Over years working in data visualization, we’ve sought to build tools that help designers craft sophisticated graphics, including systems such as Prefuse, Protovis and D3.js. However, in the grand scheme of things, “artisanal” visualizations hand-coded by skilled designers are the exception, not the rule. The vast majority of the world’s visualizations instead are produced using end-user applications such as spreadsheets and business intelligence tools. While valuable, these tools often fall short of fully supporting the iterative, interactive process of data analysis. Improved tools could help a larger swath of people create effective visualizations and better understand their data. The goal of the Vega project is to promote an ecosystem of usable and interoperable visualization tools, supporting use cases ranging from exploratory data analysis to effective communication via custom visualization design. This goal has led us to develop not a singular system, but rather a stack of tools for interactive data visualization. At the foundation of this stack is the Vega visualization grammar. Similar to how SQL provides a language for expressing database queries, Vega provides a declarative language for describing interactive visualizations with primitive building blocks such as data, transforms, marks, and event streams. On top of Vega, Vega-Lite provides a concise language for rapidly generating statistical graphics to support data analysis. With Vega and Vega-Lite, we have built a number of graphical user interfaces including the Voyager visualization tool, which blends manual and automated chart authoring to facilitate exploratory data analysis. Tools from the Vega ecosystems have been adopted by the Jupyter/Python data science communities, Wikipedia, and leading tech companies including Apple, Google, Microsoft, Netflix, FitBit, and Twitter.

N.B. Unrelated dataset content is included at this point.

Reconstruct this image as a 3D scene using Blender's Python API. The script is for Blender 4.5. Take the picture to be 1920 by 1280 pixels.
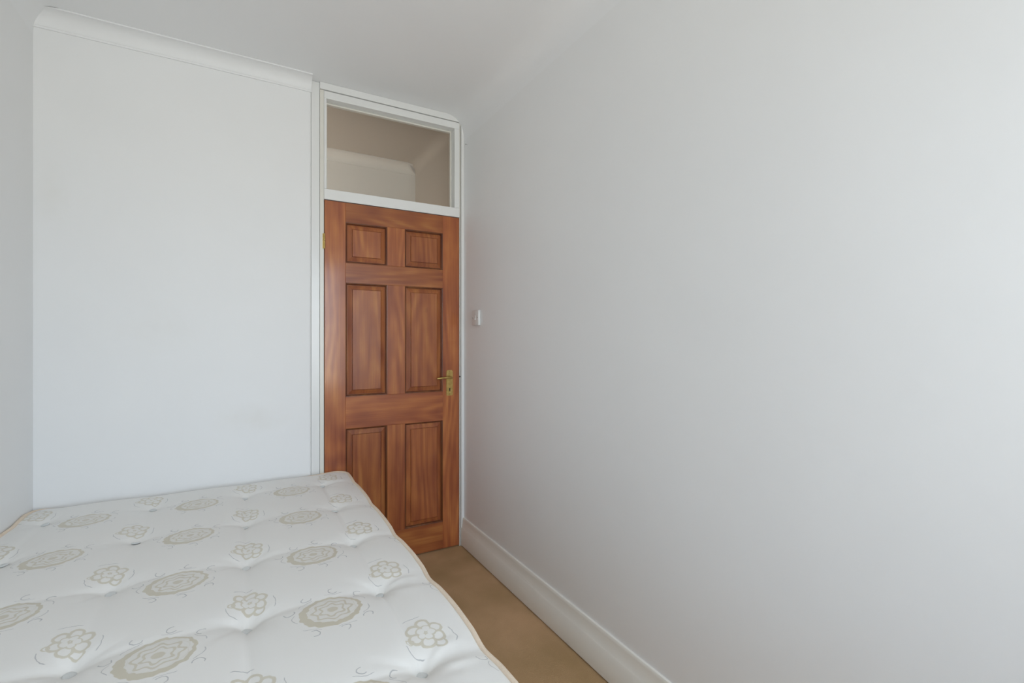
import bpy, bmesh, math, random
from mathutils import Vector, Matrix
for o in list(bpy.data.objects): bpy.data.objects.remove(o)
scene = bpy.context.scene
COL = scene.collection
PI = math.pi
random.seed(4)

# ------------------------------------------------------------------ dimensions (metres)
XR, XL = 1.170, -0.7457        # right and left wall faces
YD, YW = 2.666, -1.02          # door wall face, window wall face
ZC = 2.594                     # ceiling
YH = 3.62                      # far wall of the hall
RC = 0.145                     # radius of the rounded wall / ceiling junction

def _cove():
    # junction profile whose curvature eases in and out: (inwards, upwards) from the spring line
    pts = [(0.0, 0.0)]; n = 200
    for i in range(n):
        s_ = (i+0.5)/n; a = math.pi/2*(3*s_*s_-2*s_**3)
        pts.append((pts[-1][0]+math.sin(a), pts[-1][1]+math.cos(a)))
    k = RC/pts[-1][0]; m = RC/pts[-1][1]
    return [(p[0]*k, p[1]*m) for p in pts]
COVE = _cove()
def cove_off(h):
    """how far the wall has turned in at height h above the spring line"""
    if h <= 0: return 0.0
    for (a, b), (c, d) in zip(COVE, COVE[1:]):
        if d >= h: return a+(c-a)*(h-b)/max(1e-9, d-b)
    return RC
# ------------------------------------------------------------------ camera
cd = bpy.data.cameras.new('camera'); cam = bpy.data.objects.new('camera', cd); COL.objects.link(cam)
cam.location = (0, 0, 1.2438)
cam.rotation_euler = (PI/2, 0, -math.radians(29.51))
cd.sensor_width = 36; cd.lens = 893.7/1920*36
cd.shift_y = -(640-637.4)/1920
cd.clip_start = 0.02
scene.camera = cam

# ------------------------------------------------------------------ sky
W = bpy.data.worlds.new('overcast_sky'); scene.world = W; W.use_nodes = True
nt = W.node_tree; nt.nodes.clear()
out = nt.nodes.new('ShaderNodeOutputWorld'); bg = nt.nodes.new('ShaderNodeBackground')
tc = nt.nodes.new('ShaderNodeTexCoord'); sp = nt.nodes.new('ShaderNodeSeparateXYZ')
rp = nt.nodes.new('ShaderNodeValToRGB'); mr = nt.nodes.new('ShaderNodeMapRange')
nt.links.new(tc.outputs['Generated'], sp.inputs[0]); nt.links.new(sp.outputs['Z'], mr.inputs[0])
mr.inputs[1].default_value = -1; mr.inputs[2].default_value = 1
nt.links.new(mr.outputs[0], rp.inputs[0]); nt.links.new(rp.outputs[0], bg.inputs[0]); nt.links.new(bg.outputs[0], out.inputs[0])
e = rp.color_ramp.elements
e[0].position = 0.47; e[0].color = (0.80, 0.80, 0.79, 1)
e[1].position = 0.53; e[1].color = (0.77, 0.865, 1.0, 1)
SKY = 7.6
bg.inputs[1].default_value = SKY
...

- Twitter: Students who want to apply to the Vega project should submit at least one patch through GitHub before submitting an application. The reason that we require this is to make sure that you can set up your development environment and work with the development infrastructure. A possible patch can be a new tutorial, a new example visualization, or a bug fix for any issue. A list of examples that could be implemented is at vega/vega-lite#1486. We have also marked issues that we think are suitable for newcomers on GitHub : https://github.com/vega/vega-lite/issues?q=is%3Aopen+is%3Aissue+label%3A%22Good+first+issue%22.
A complete GSoC application should include a presentation of yourself. The ideal candidate should demonstrate excitements and the ability to successfully finish a project. To help you convince us, we encourage applications with a project plan. Our list of suggested projects (http://bit.ly/vega-gsoc-2018) is not exhaustive, and more importantly, each idea only includes a summary of what could be done. An application should describe how you think the project may be split up into milestones. For any UI projects, having initial mockups would be helpful. Proposals that affect the declarative specification should include examples.